Short exercise:
Keep only the lines from the top of the listing through the one with "clip_hanger(x+.03*sin(yw)*0, YR, ZR+.0025, zt, .19, yw, f'clip", and reproduce them unaltered.

Data lines:
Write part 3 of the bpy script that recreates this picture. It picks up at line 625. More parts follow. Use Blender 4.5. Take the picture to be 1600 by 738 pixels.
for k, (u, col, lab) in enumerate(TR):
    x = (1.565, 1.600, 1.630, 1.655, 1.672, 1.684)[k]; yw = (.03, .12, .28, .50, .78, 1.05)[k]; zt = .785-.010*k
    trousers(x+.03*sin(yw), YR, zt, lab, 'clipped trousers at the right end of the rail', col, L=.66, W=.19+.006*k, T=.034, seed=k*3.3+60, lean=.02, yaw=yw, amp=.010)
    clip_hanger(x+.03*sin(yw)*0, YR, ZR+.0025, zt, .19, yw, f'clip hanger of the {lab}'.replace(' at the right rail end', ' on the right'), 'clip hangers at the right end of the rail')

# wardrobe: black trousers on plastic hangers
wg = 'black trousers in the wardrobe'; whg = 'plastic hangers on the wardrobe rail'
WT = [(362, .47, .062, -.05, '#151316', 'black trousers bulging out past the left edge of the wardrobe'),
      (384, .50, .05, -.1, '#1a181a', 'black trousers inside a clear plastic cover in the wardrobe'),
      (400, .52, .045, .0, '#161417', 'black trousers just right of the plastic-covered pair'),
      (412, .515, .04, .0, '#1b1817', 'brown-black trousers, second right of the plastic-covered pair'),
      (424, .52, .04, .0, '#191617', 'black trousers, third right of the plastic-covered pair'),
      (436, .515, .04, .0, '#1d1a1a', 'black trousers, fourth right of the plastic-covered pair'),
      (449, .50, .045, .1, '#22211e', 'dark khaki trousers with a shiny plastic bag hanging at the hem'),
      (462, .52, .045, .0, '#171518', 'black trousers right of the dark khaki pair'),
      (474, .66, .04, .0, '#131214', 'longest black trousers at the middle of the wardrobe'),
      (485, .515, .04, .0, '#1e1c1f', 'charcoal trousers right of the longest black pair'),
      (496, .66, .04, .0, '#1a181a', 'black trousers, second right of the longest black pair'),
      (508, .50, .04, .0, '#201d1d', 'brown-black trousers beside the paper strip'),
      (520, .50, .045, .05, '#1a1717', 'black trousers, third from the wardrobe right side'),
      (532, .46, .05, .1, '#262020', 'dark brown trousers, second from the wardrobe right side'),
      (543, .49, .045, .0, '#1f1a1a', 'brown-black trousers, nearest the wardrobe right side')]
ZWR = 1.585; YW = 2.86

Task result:
Write part 3 of the bpy script that recreates this picture. It picks up at line 625. More parts follow. Use Blender 4.5. Take the picture to be 1600 by 738 pixels.
for k, (u, col, lab) in enumerate(TR):
    x = (1.565, 1.600, 1.630, 1.655, 1.672, 1.684)[k]; yw = (.03, .12, .28, .50, .78, 1.05)[k]; zt = .785-.010*k
    trousers(x+.03*sin(yw), YR, zt, lab, 'clipped trousers at the right end of the rail', col, L=.66, W=.19+.006*k, T=.034, seed=k*3.3+60, lean=.02, yaw=yw, amp=.010)
    clip_hanger(x+.03*sin(yw)*0, YR, ZR+.0025, zt, .19, yw, f'clip hanger of the {lab}'.replace(' at the right rail end', ' on the right'), 'clip hangers at the right end of the rail')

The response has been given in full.